My internal clock runs on a circle... So if I am guessing or saying roughly the time I will use "quarter to", "ten past", etc. If it's an exact time I will say it to the minute, 6:43 etc.
Never saw the point. It doesn't save syllables, and people unaccustomed to it get confused
I don't get why, it's not like they aren't learning fractions these days right?
Because it's easier to use 5:15 or 5:30 when you get a digital readout. No one's counting every individual tick on an analog clock, so fractions make more sense in that case.
I'm not sure. Anecdotal evidence, but when I was little, we learned how to read analog clocks, and all the "half past whatever" terminology. Actually, I think most of us in my class at that time primarily used analog clocks. Even then, we never used those sorts of phrases. We would just round to the nearest 5 minutes if anyone asked.
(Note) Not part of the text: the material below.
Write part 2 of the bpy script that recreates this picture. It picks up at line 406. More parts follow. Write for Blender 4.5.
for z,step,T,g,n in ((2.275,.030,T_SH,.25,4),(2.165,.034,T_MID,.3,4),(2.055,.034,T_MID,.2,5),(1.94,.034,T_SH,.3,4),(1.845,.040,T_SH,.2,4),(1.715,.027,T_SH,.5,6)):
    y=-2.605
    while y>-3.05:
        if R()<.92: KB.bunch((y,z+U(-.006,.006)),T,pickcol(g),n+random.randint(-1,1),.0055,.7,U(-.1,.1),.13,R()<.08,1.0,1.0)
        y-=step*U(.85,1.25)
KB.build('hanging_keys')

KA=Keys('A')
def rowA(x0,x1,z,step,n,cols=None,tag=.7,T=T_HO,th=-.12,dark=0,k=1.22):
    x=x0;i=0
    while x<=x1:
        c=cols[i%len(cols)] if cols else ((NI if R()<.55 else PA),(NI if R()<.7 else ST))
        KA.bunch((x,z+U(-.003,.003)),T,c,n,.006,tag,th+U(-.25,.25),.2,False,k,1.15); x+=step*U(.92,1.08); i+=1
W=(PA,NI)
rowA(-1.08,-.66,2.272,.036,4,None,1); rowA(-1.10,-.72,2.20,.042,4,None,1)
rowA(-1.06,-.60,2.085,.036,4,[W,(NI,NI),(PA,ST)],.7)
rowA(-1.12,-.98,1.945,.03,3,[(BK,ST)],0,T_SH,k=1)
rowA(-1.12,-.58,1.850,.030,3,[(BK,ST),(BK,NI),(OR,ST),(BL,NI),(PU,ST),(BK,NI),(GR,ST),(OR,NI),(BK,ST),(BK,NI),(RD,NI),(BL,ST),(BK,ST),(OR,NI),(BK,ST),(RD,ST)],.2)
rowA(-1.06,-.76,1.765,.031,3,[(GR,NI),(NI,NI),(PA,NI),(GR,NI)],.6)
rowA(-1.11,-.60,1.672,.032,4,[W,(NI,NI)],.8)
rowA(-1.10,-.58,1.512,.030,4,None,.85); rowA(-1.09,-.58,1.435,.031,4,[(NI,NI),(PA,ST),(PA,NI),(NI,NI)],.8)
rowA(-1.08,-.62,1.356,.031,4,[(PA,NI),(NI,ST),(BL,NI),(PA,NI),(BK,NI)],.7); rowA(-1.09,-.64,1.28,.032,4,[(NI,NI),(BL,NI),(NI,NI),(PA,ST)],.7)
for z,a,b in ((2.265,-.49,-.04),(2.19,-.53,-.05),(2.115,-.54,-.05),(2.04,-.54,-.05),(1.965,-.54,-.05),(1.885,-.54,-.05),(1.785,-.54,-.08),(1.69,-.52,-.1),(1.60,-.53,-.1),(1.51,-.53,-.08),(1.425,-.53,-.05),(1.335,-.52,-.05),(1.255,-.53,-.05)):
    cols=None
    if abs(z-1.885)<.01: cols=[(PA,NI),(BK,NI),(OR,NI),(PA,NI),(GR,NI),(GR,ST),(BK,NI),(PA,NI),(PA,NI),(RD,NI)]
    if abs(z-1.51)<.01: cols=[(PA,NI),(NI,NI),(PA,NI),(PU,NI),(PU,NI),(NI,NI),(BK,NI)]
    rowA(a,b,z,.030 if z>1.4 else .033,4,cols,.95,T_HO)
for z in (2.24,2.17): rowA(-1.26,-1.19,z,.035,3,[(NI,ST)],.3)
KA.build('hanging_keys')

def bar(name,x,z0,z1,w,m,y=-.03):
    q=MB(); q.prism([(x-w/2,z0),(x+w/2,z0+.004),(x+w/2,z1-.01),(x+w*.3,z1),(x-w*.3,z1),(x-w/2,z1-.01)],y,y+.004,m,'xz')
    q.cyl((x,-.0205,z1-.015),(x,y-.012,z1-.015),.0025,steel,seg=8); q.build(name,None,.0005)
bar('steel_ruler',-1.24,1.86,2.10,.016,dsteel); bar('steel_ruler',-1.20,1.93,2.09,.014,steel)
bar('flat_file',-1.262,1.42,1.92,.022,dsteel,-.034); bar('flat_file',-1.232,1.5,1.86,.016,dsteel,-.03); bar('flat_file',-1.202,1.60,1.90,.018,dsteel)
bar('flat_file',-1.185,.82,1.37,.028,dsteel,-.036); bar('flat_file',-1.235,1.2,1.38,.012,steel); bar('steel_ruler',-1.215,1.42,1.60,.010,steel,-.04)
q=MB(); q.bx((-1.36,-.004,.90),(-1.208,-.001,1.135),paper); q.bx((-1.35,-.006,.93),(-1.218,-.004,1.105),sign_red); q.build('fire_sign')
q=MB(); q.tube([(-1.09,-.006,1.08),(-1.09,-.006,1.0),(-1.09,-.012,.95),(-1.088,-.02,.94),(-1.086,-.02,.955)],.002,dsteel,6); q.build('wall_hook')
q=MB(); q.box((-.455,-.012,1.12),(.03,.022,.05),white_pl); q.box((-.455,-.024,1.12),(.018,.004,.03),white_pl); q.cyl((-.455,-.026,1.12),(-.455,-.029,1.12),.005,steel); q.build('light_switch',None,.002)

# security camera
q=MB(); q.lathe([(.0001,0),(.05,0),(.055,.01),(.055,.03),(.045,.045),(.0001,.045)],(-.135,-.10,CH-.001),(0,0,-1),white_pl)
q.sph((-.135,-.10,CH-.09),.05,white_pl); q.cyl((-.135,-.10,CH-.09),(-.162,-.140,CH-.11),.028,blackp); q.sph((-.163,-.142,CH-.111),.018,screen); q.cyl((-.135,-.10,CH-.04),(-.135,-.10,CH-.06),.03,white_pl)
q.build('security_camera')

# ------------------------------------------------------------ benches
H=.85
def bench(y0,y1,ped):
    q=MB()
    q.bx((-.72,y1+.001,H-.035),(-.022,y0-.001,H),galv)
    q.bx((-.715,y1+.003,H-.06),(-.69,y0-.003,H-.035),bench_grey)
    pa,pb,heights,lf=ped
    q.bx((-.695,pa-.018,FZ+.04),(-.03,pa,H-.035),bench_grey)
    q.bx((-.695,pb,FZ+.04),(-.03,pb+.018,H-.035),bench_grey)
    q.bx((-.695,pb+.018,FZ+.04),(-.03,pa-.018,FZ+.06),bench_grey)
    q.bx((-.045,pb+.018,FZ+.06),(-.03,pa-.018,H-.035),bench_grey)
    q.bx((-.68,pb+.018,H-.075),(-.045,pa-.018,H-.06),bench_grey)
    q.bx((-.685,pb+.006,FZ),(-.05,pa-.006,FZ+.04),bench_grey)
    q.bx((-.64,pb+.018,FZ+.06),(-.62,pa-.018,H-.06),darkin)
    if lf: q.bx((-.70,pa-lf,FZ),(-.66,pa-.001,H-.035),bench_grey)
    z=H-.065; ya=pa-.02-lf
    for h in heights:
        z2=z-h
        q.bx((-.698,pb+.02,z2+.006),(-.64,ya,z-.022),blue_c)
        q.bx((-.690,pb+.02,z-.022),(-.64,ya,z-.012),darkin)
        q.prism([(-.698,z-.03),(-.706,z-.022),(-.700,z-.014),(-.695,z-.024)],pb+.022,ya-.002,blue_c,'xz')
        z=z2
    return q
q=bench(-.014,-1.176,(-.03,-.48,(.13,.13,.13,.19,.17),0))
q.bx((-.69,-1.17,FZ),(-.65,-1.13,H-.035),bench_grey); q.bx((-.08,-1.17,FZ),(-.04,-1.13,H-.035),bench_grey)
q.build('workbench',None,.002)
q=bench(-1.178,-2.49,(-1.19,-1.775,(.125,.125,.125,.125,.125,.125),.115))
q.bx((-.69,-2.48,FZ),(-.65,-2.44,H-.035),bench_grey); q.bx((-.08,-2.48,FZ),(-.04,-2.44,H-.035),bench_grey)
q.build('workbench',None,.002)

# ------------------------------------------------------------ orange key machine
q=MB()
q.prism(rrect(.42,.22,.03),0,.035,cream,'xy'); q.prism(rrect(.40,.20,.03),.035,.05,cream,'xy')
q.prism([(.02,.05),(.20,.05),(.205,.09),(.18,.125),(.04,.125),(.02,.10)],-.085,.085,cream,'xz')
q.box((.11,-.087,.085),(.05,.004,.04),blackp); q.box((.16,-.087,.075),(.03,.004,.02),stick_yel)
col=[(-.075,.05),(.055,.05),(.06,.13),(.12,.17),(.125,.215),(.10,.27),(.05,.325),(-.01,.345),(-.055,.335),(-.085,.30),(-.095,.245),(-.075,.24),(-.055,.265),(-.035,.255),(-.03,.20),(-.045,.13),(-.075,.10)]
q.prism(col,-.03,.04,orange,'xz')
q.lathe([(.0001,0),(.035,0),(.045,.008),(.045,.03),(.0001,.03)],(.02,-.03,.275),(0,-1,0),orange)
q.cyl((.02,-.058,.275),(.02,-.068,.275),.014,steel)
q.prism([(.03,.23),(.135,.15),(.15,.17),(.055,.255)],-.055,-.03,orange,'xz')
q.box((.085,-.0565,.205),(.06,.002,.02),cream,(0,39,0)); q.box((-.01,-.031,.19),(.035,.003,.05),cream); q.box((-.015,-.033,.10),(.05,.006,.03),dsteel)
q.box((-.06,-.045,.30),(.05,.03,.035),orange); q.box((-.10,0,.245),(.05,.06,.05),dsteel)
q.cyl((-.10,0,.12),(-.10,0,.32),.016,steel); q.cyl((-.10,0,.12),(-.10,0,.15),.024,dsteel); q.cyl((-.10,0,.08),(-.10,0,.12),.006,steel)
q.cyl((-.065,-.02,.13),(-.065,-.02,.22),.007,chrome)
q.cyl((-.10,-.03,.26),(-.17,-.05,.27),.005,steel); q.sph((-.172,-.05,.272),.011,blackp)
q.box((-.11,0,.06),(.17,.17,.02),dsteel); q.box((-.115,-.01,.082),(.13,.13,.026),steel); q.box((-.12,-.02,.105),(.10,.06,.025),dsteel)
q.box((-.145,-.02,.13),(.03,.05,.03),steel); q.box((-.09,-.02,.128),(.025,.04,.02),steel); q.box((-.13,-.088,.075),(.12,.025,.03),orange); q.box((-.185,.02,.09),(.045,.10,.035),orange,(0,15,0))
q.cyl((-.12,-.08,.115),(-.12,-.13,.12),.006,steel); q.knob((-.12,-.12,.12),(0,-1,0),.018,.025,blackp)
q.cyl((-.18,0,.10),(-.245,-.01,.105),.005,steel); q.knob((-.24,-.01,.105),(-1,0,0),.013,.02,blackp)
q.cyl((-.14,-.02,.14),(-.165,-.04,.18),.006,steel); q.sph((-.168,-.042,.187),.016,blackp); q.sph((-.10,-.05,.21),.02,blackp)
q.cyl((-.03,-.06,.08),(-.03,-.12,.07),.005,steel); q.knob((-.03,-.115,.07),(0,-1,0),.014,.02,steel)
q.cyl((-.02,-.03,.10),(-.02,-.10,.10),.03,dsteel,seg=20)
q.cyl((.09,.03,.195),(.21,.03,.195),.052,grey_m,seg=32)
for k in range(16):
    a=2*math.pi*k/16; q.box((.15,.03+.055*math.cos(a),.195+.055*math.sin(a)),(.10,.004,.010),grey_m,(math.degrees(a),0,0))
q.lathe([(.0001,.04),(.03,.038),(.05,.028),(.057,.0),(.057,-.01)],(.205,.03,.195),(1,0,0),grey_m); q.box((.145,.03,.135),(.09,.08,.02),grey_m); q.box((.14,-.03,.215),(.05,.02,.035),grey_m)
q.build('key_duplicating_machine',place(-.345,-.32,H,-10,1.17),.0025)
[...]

That's still what I do nowadays. Of course, there's phones and computers now that can tell you the time, but if I want a physical clock, I prefer to get an analog one. And I still just round to the nearest 5 minutes.
In my interpretation, those phrases fell out of favor a long time ago
I haven't noticed any changes
I still hear people talk about the top and bottom of the hour all the time.
I've never heard those phrases in person, only when spoken on TV or radio. Whereabouts you from?
I'm 46 and for as long as I can remember I've used "half past" and "quarter to" etc. Even during the years when I used a digital watch I transferred to do this now often than not. I'll use it with my Kuga as well and they understand and often do the same.
Since using AM and PM are essentially analogue standards, will people eventually stop saying "it's two o'clock" when they mean "the time is fourteen hundred"?
i dont know if you are joking or not, but i have all my clocks unironically on 24 hour time.
Talking about hundreds is American military slang/jargon isn't it? I've never heard it elsewhere and it doesn't even make sense. It's fourteen hours, not hundreds. If we're going that way, I think it'll be "twenty past fourteen" and such.
I think everybody puts too much emphasis on it being a strict generational thing while imo it's mostly a force of habit.
I'm on my early 20s, and used to take around 10 seconds to read an analog clock. Fully digital mind. Bought an analog wrist watch this summer and merely 1-2 months into wearing it I started understanding it instantaneously and all of "half past" type phrases click immediately now.